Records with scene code
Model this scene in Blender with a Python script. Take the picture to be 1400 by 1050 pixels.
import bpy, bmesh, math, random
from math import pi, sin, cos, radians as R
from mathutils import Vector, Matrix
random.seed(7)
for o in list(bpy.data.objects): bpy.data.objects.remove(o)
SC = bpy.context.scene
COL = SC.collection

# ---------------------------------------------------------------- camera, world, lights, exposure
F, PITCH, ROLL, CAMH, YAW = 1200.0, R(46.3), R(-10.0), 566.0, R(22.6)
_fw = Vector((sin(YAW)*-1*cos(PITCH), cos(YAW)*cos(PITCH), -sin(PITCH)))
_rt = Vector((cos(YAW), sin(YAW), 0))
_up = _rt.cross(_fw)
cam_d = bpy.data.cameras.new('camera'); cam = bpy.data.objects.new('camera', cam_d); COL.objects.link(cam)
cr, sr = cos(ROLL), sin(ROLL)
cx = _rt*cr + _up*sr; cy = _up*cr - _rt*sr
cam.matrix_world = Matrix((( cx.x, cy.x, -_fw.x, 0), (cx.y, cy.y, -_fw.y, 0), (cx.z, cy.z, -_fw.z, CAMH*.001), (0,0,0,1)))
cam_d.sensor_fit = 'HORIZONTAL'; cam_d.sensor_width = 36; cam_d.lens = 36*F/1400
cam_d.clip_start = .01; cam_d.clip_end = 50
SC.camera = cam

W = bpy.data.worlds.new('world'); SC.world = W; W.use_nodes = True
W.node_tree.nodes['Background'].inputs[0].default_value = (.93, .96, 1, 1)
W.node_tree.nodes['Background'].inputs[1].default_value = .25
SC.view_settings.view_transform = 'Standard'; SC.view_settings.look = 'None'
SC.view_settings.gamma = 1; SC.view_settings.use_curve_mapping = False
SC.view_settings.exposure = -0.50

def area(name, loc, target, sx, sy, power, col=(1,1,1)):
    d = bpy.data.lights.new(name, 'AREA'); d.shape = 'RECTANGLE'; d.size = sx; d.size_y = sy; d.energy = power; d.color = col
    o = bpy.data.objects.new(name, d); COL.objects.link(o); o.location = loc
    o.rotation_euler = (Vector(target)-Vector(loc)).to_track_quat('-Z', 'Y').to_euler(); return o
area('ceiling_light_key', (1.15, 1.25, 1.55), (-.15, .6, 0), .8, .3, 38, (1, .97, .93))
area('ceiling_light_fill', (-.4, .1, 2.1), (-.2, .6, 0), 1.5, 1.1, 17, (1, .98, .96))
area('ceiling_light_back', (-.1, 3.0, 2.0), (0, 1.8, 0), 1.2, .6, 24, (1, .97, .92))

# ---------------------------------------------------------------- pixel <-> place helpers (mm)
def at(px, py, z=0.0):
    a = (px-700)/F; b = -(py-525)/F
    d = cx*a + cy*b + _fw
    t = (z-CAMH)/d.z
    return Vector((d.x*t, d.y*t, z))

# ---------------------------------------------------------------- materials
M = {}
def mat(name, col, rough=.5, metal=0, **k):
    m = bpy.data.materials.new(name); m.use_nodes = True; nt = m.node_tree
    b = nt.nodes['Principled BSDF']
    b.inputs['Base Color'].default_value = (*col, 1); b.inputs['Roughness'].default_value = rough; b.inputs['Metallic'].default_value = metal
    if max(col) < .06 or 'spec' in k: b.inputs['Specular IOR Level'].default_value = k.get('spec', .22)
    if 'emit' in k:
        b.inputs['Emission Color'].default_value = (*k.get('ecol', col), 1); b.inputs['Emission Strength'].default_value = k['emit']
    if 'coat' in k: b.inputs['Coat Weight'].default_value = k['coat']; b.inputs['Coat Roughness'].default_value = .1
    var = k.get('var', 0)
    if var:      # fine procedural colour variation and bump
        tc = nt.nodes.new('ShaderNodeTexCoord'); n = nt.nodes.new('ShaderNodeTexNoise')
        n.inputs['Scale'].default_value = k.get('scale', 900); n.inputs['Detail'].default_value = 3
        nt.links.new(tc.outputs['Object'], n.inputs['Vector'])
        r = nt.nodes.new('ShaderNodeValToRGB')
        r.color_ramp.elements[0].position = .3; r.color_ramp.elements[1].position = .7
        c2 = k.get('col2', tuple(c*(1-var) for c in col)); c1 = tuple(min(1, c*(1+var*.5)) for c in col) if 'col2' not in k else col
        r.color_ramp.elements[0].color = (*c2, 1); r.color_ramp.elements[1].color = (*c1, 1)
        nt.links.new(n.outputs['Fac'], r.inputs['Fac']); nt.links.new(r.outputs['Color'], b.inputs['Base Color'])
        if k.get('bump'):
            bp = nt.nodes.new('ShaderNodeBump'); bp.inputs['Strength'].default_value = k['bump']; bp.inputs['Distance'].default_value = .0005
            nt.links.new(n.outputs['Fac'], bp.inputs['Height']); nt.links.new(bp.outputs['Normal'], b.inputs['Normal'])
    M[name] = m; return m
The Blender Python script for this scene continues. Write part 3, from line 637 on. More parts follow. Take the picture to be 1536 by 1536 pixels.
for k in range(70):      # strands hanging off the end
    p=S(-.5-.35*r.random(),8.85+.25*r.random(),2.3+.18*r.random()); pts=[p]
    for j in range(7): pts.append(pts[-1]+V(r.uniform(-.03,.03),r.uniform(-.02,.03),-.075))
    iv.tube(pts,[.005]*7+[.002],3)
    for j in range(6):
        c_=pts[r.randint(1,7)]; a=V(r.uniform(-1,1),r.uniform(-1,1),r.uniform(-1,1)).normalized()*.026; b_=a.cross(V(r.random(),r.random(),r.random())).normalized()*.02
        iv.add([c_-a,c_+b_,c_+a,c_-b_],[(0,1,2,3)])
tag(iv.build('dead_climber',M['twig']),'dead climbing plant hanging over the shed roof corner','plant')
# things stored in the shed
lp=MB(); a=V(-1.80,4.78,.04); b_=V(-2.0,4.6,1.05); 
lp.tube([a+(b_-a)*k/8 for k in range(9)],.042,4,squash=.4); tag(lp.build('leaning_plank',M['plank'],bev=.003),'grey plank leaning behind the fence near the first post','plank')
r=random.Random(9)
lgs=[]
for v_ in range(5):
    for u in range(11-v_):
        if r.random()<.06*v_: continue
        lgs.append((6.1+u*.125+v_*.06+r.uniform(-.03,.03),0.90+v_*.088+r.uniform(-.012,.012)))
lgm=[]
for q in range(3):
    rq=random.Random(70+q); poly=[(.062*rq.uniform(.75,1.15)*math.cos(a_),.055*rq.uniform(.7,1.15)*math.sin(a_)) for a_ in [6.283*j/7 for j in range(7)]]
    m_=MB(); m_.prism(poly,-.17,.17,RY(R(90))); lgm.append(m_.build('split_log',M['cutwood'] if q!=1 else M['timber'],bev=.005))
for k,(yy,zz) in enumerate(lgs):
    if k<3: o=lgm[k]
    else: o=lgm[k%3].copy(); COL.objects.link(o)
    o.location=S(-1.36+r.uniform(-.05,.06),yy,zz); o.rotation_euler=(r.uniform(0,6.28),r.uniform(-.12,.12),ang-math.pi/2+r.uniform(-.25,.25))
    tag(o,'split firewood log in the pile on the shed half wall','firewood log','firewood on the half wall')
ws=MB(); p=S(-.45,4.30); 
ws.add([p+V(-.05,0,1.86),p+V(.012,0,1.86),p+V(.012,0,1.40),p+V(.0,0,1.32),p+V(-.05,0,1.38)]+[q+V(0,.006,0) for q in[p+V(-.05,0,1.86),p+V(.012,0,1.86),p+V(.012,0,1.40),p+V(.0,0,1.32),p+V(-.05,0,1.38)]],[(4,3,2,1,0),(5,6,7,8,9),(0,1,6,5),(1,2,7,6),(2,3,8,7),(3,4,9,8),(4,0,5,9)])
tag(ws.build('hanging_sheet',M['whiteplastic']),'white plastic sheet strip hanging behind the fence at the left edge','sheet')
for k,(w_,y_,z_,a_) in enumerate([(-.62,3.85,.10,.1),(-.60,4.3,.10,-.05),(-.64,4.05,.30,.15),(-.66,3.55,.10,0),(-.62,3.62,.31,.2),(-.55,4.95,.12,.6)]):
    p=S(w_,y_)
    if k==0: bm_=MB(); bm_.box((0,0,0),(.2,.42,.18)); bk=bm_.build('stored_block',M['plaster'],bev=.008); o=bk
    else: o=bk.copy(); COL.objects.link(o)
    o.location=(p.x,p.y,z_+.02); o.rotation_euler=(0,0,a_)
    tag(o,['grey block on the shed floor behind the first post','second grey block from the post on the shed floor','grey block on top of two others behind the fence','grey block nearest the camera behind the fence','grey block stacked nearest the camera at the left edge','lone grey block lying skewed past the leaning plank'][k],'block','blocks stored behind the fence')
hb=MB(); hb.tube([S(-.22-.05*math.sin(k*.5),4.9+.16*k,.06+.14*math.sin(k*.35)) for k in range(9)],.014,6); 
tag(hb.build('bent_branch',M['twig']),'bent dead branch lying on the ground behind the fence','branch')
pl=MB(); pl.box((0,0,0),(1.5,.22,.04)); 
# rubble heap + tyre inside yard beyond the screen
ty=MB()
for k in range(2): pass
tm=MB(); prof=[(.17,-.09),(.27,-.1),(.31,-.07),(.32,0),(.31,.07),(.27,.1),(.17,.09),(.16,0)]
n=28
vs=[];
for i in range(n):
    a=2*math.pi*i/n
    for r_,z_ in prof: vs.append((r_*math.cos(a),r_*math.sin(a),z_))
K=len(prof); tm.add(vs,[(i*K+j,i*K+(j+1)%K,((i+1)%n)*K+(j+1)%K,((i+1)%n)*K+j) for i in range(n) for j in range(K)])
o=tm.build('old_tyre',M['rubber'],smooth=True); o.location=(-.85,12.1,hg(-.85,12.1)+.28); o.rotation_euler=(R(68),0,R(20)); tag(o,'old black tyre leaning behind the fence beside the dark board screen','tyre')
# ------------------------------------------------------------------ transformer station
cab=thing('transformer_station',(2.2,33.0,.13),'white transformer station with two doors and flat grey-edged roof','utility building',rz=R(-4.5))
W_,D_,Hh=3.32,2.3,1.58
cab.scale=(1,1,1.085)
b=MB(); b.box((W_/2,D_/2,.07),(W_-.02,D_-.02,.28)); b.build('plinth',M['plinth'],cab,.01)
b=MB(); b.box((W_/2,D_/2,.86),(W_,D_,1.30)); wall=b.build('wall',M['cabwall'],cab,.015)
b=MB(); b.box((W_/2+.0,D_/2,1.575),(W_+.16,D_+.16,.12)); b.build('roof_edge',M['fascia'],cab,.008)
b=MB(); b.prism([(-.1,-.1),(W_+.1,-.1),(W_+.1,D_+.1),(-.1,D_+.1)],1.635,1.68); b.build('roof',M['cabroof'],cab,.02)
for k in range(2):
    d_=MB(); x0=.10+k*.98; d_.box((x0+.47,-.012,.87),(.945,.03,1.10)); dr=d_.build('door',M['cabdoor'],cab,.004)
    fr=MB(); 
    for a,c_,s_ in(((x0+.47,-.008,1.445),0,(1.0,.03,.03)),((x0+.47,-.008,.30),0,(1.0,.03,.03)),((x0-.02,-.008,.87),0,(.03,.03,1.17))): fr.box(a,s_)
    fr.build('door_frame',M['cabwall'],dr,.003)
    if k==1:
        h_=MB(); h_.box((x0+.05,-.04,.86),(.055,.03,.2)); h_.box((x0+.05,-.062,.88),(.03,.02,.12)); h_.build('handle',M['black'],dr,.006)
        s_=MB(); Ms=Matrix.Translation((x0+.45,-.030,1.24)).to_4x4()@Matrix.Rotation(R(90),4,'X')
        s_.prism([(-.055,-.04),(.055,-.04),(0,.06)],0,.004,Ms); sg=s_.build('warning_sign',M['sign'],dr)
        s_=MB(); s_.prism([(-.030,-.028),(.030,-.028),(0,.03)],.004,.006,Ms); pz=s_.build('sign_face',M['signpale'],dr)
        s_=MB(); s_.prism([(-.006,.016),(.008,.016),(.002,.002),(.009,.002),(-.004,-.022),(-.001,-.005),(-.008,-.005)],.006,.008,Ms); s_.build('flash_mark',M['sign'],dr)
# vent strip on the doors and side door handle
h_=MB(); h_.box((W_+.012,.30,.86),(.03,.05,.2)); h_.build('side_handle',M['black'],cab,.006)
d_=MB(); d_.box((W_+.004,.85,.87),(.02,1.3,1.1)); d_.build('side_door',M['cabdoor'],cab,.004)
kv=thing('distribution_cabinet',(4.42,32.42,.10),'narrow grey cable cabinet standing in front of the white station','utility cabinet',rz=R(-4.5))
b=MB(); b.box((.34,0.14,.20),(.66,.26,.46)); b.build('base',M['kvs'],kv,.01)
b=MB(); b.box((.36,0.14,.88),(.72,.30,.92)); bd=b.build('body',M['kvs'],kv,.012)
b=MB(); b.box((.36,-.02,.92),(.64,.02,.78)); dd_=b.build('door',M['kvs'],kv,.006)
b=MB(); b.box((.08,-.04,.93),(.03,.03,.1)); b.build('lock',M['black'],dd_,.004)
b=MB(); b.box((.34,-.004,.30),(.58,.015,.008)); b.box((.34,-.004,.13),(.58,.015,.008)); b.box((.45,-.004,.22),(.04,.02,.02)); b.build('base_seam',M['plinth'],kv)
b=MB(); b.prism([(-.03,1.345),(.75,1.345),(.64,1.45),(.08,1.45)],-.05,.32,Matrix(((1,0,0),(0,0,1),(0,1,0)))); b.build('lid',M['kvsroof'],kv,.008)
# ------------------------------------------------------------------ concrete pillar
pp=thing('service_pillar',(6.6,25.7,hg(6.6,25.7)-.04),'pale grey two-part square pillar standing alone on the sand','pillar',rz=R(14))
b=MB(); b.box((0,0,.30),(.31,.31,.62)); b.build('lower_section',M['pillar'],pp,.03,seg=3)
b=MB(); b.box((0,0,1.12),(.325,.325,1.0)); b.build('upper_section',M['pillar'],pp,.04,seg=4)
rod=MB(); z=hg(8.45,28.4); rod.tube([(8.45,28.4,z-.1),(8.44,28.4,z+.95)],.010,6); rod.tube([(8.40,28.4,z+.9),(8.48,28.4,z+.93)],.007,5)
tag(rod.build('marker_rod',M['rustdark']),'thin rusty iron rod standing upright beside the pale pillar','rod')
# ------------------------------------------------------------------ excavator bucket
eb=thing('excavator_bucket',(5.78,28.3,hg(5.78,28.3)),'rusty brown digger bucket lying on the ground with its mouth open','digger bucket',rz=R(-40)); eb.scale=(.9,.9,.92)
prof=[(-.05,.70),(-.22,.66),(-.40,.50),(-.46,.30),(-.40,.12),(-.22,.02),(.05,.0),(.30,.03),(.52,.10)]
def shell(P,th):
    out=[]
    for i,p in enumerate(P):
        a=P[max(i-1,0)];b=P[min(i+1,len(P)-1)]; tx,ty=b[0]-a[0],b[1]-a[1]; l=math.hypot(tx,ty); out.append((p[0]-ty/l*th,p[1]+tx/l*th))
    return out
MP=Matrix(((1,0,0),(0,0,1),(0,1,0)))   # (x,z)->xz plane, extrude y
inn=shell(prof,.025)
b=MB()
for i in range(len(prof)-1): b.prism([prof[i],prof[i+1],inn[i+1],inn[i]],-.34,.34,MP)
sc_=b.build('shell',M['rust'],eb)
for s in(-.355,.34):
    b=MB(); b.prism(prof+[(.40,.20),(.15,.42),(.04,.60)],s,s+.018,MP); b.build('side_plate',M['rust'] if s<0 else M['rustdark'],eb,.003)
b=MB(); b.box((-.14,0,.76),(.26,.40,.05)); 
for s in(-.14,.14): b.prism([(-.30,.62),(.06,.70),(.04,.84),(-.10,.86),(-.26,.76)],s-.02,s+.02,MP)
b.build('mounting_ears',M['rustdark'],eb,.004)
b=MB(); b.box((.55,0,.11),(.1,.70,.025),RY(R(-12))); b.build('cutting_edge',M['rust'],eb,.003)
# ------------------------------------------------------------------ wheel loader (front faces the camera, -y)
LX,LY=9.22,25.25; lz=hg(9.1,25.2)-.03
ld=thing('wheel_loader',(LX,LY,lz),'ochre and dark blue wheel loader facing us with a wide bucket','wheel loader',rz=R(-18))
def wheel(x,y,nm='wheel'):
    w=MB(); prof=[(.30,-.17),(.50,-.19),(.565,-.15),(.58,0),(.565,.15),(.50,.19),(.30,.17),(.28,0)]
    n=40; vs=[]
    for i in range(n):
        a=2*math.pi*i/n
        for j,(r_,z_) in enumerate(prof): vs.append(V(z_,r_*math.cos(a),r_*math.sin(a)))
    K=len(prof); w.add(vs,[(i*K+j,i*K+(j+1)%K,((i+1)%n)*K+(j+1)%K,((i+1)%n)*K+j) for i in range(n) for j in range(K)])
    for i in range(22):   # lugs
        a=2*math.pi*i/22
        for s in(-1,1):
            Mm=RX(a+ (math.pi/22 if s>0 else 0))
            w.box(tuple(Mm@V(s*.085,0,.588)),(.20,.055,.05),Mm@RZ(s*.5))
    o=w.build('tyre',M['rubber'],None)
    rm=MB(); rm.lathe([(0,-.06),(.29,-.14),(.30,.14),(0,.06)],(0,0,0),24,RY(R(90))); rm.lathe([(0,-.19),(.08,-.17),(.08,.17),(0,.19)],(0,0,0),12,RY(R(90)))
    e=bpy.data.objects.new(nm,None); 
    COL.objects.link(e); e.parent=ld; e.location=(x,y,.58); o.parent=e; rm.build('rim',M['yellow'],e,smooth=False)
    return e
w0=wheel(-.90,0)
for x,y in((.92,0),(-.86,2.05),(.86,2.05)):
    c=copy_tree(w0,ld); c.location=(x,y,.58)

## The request
In the entries above, identify every line with the string "enumerate".

## Output for this task
for k,(yy,zz) in enumerate(lgs):
for k,(w_,y_,z_,a_) in enumerate([(-.62,3.85,.10,.1),(-.60,4.3,.10,-.05),(-.64,4.05,.30,.15),(-.66,3.55,.10,0),(-.62,3.62,.31,.2),(-.55,4.95,.12,.6)]):
    for i,p in enumerate(P):
        for j,(r_,z_) in enumerate(prof): vs.append(V(z_,r_*math.cos(a),r_*math.sin(a)))